Obituary: architect and heritage advocate David Don Turner

David Don Turner - 26.6.1931-31.12.18

Katoomba resident David Don Turner, author of Challenges in Boyhood, Life, Architecture and Heritage, had been a design architect and heritage advocate throughout his career.

David Turner at Sydney Town Hall open day.

David Turner at Sydney Town Hall open day.

Born in 1931 in Kent, UK, and educated at Malvern College in Worcestershire, he became an Associate of the Royal Institute of British Architects. Then, he worked in the UK and America before coming to Australia in 1961 where he joined the NSW Government Architect's Office as a Design Architect. His masterpiece of Brutalist architecture was the Kuring-gai College of Advance Education at Lindfield, NSW. In 1978 it won the Sir John Sulman Award for Architecture that recognises excellence in public and commercial buildings. In 2005, it won the Royal Australian Institute of Architects' 25 Year Award for enduring architecture.
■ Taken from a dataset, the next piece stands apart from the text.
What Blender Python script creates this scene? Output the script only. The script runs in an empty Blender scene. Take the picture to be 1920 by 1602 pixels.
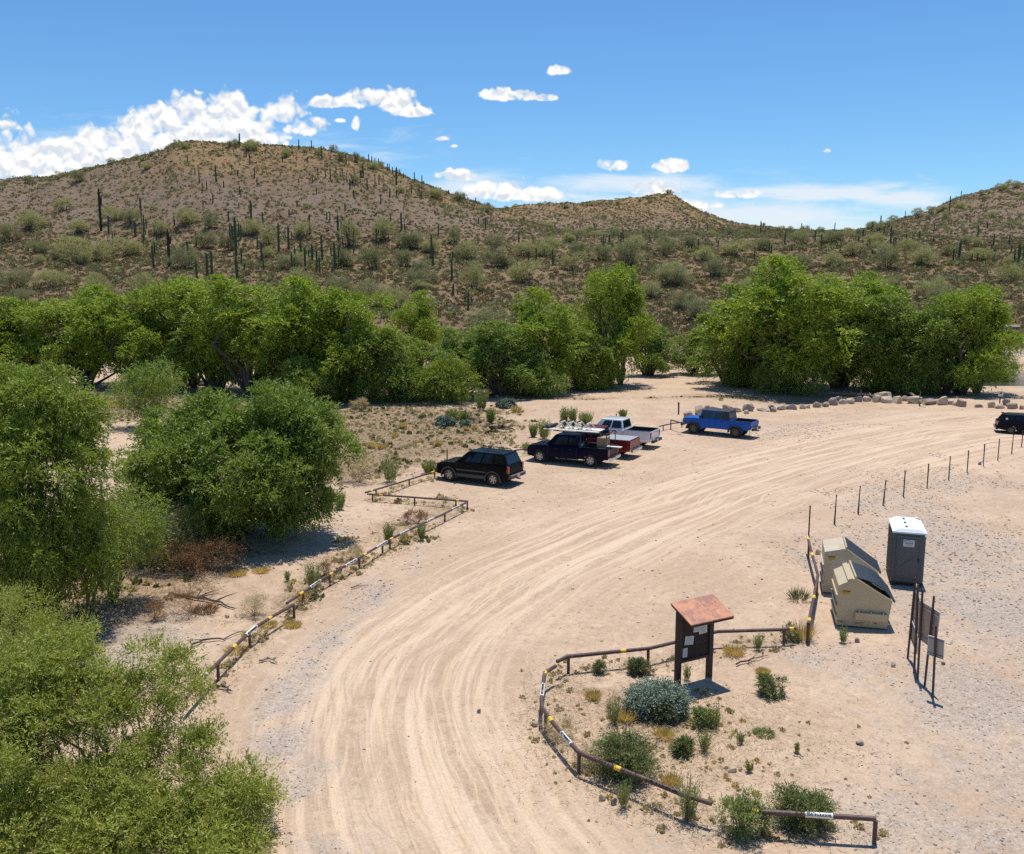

After working in England and America, Turner quickly realised that designing for the Australian climate meant a closer consideration of the natural environment and so he tried to wed his structures with their surrounding land and to retain the native bushland.

David Tuner working in the NSW Government Architects Office in 1972.

David Tuner working in the NSW Government Architects Office in 1972.

Since 1973, Turner had focused on his private architectural practice, both in Australia and in the UK, before retiring in 2010, but continued for some more years as a lifetime committee member of Walter Burley Griffin Trust Inc; committee member of the National Trust, Blue Mountains Branch; Heritage Advocacy Advisor, National Trust, Blue Mountains Branch; and as a Member of the Heritage Advisory Committee of the Blue Mountains City Council.

Mr Turner is survived by his wife Eva, and children Bruce, Darian, and Lucy. A private memorial gathering will be held in April.